Tadashi Endo interpretó la lírica de la muerte con la pieza Maboroshi
- Ofreció dos funciones en el Teatro de la Danza del Centro Cultural del Bosque
En medio de la oscuridad hay un círculo de luz blanca, en el centro, un ser, un alma, o acaso un fantasma, envuelto en un uchikake (kimono nupcial) que empieza a levantarse. Al fondo se escucha un poema, las cuerdas de un shamisen y percusiones. Así inicia Maboroshi, pieza de danza butoh con la que Tadashi Endo interpretó la lírica de la muerte durante las dos presentaciones que ofreció en el Teatro de la Danza del Centro Cultural del Bosque.
El maestro ya lo sabía, lo dijo en las entrevistas previas al estreno, que el público se quedaría totalmente en silencio tras finalizar la obra. El lirismo, esa ferviente delicadeza con que expresó el paso a la muerte, si acaso dolorosa, trágica, bella o nostálgica, quedó grabada en los cuadros que desarrolló el bailarín.

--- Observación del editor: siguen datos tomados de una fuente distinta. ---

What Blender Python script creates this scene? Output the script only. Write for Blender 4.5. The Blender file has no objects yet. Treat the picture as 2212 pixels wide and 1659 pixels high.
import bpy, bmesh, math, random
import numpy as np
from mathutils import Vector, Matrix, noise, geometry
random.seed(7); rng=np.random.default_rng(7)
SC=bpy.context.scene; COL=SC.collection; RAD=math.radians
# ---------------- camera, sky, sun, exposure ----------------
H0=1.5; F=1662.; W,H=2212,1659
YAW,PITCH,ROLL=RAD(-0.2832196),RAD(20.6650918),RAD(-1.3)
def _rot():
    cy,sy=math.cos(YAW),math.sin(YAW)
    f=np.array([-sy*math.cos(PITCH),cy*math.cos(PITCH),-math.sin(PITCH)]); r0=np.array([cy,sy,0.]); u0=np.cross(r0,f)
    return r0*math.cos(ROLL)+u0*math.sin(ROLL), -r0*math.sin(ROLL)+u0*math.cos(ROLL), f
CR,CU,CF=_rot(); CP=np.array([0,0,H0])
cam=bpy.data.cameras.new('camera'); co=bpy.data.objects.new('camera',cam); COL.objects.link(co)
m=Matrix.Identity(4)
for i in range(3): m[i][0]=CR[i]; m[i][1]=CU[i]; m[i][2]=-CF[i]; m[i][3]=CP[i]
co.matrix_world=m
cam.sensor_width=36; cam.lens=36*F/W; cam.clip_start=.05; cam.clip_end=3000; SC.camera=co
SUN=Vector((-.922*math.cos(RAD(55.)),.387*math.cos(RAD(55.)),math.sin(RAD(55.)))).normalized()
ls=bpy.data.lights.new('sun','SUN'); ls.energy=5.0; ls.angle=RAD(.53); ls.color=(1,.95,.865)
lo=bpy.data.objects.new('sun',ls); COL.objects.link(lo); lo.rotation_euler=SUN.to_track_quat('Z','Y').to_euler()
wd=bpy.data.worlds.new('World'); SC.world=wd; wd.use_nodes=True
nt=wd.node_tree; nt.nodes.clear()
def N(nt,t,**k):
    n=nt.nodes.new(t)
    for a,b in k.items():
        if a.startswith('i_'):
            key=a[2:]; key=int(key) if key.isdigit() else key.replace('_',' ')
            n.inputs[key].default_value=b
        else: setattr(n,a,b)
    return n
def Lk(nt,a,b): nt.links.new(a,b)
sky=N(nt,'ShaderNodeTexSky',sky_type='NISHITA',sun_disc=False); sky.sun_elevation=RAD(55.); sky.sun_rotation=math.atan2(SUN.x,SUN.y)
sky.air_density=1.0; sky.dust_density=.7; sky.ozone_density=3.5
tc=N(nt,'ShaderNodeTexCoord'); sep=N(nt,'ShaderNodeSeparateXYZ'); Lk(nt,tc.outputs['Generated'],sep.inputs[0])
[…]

Su personaje es un ser que lucha en un limitado espacio de luz, que se busca o se descubre siendo otra entidad, cuya presencia domina con la fuerza de sus movimientos, minuciosos hasta la punta de los dedos: falanges ora tullidas ora expresivas y poderosas, que dan dirección al cuerpo, que le ponen contexto a la insondable expresión de un rostro incierto, dolorido, liberado. Al fondo, además del poema, recitado en un estilo que nos remite al kabuki, aunque el maestro lo negó en un comentario al final de la presentación, parpadea el sonido del rin, campana budista que suena en los funerales japoneses, y las percusiones.
El sonido de una explosión rompe el cuadro, se escucha el galopar de los caballos que Endo representa con los dedos. Otra explosión, la tormenta de nieve cubre el ambiente, coloreado por el tintinar de un fÅ«rin (campanilla de viento japonesa). Sobre la luz que cruza el escenario camina el encorvado maboroshi que, al llegar al final de ese corredor luminiscente, se desprende del uchikake, como si se le cayera la vida.
Ahora el ente, liberado al fin, y acompañado por un canto infantil, zurce algo, tal vez recuerdos, sensaciones o nostalgias. Ese es el último cuadro de la primera parte.
Montado en unas getas (calzado de madera tradicional japonés), sosteniendo una rosa blanca y vestido con un kimono ligero, casi transparente, Endo inicia la segunda parte. El personaje se descalza para ingresar a ese nuevo mundo, uno dominado por el color verde, como si nos recordara el bosque. En términos dancísticos, es corporalmente más extendido: explora con su cuerpo las posibilidades del espacio, que ahora lo acoge una pieza clásica occidental, brindándole dramatismo a la expresividad de su butoh.
En Japón suele colocarse una fotografía del difunto en los altares durante el funeral, y el último cuadro nos recuerda este ejercicio. Solo un haz de luz ilumina el rostro del protagonista, antes de que una larga oscuridad sobrevenga en la sala y desaparezca el maboroshi.